TASK PROMPT: Working from the top of the listing below, retype each line through the line containing "col = sc.collection", both included, with no pictures.

--- COLLECTED DATA ---

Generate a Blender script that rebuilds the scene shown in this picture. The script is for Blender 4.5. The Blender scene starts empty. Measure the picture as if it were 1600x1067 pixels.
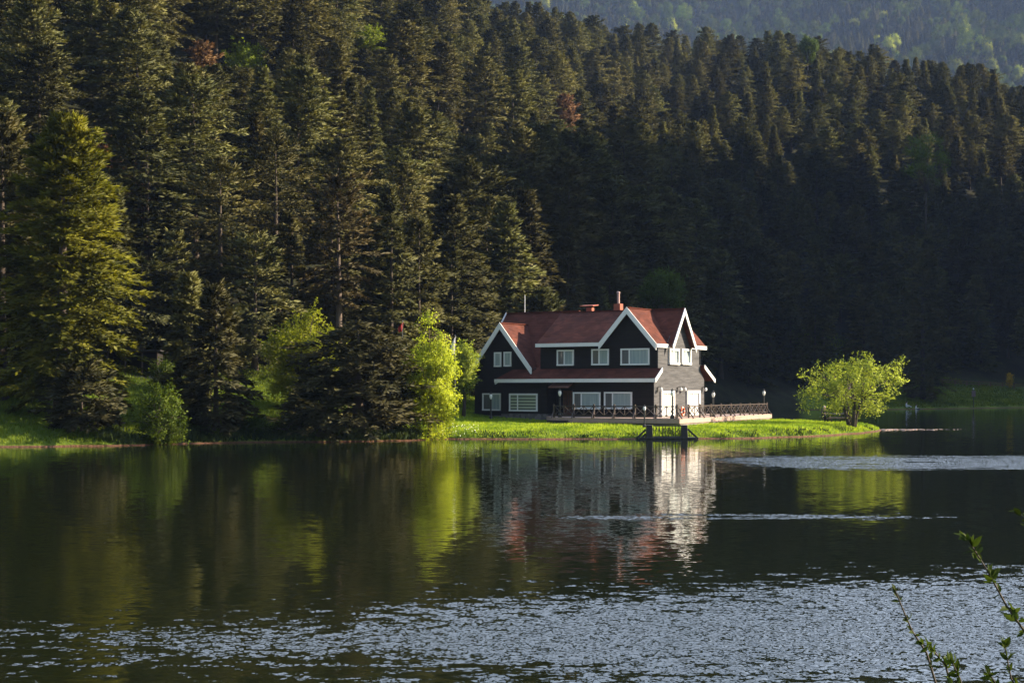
import bpy, bmesh, math, random
import numpy as np
from mathutils import Vector, Matrix, Euler
R = math.radians
sc = bpy.context.scene
col = sc.collection

# ---------------------------------------------------------------- camera, sky, sun, exposure
CAM_H = 3.3
FPX, HOR = 2222.2, 607.0
cam = bpy.data.objects.new("camera", bpy.data.cameras.new("camera"))
col.objects.link(cam)
cam.location = (0, 0, CAM_H)
cam.rotation_euler = (R(90), 0, 0)
cam.data.lens = 50; cam.data.sensor_width = 36
cam.data.shift_y = (HOR - 533.5) / 1600
cam.data.clip_end = 6000; cam.data.clip_start = 0.05
sc.camera = cam
SUN_AZ, SUN_EL = R(4.0), R(25.0)          # azimuth from +X towards +Y
sun = bpy.data.objects.new("sun", bpy.data.lights.new("sun", 'SUN'))
col.objects.link(sun)
sun.data.energy = 5.0; sun.data.angle = R(0.55); sun.data.color = (1.0, 0.83, 0.60)
sdir = Vector((math.cos(SUN_AZ) * math.cos(SUN_EL), math.sin(SUN_AZ) * math.cos(SUN_EL), math.sin(SUN_EL)))
sun.rotation_euler = sdir.to_track_quat('Z', 'Y').to_euler()
sun.location = (150, 10, 80)
world = bpy.data.worlds.new("World"); sc.world = world; world.use_nodes = True
wn = world.node_tree
sky = wn.nodes.new('ShaderNodeTexSky'); sky.sky_type = 'NISHITA'; sky.sun_disc = False
sky.sun_elevation = SUN_EL; sky.sun_rotation = R(90) - SUN_AZ
sky.air_density = 1.0; sky.dust_density = 0.6; sky.ozone_density = 1.0
bg = wn.nodes['Background']; bg.inputs['Strength'].default_value = 0.055
# bright broken clouds added to the unseen far sky to brighten the ripples
def wnode(t, **kw):
    n = wn.nodes.new(t)
    for k, v in kw.items():
        if k in n.inputs: n.inputs[k].default_value = v
        else: setattr(n, k, v)
    return n
wtc = wnode('ShaderNodeTexCoord'); wsx = wnode('ShaderNodeSeparateXYZ'); wn.links.new(wtc.outputs['Generated'], wsx.inputs[0])
wno = wnode('ShaderNodeTexNoise', Scale=2.6, Detail=6.0, Roughness=0.55); wn.links.new(wtc.outputs['Generated'], wno.inputs['Vector'])
def wmap(v, a, b):
    n = wnode('ShaderNodeMapRange', interpolation_type='SMOOTHSTEP'); n.inputs[1].default_value = a; n.inputs[2].default_value = b; wn.links.new(v, n.inputs[0]); return n.outputs[0]
def wmul(a, b):
    n = wnode('ShaderNodeMath', operation='MULTIPLY'); wn.links.new(a, n.inputs[0]); wn.links.new(b, n.inputs[1]); return n.outputs[0]
added_cloud = wmul(wmul(wmap(wno.outputs['Fac'], 0.32, 0.62), wmap(wsx.outputs['Y'], -0.8, 0.75)), wmap(wsx.outputs['Z'], 0.12, 0.35))
cmix = wnode('ShaderNodeMix', data_type='RGBA'); wn.links.new(added_cloud, cmix.inputs[0]); wn.links.new(sky.outputs[0], cmix.inputs[6]); cmix.inputs[7].default_value = (14.0, 16.6, 21.0, 1)
wn.links.new(cmix.outputs[2], bg.inputs['Color'])
sc.view_settings.view_transform = 'Standard'; sc.view_settings.look = 'None'
sc.view_settings.exposure = 1.75; sc.view_settings.gamma = 1.0
sc.cycles.use_denoising = True
sc.cycles.max_bounces = 6; sc.cycles.diffuse_bounces = 3; sc.cycles.glossy_bounces = 3
sc.cycles.transmission_bounces = 4; sc.cycles.volume_bounces = 0; sc.cycles.transparent_max_bounces = 6
sc.cycles.caustics_reflective = False; sc.cycles.caustics_refractive = False
sc.cycles.sample_clamp_indirect = 6
sc.cycles.volume_step_rate = 4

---

ANSWER TO THIS TASK:
Generate a Blender script that rebuilds the scene shown in this picture. The script is for Blender 4.5. The Blender scene starts empty. Measure the picture as if it were 1600x1067 pixels.
import bpy, bmesh, math, random
import numpy as np
from mathutils import Vector, Matrix, Euler
R = math.radians
sc = bpy.context.scene
col = sc.collection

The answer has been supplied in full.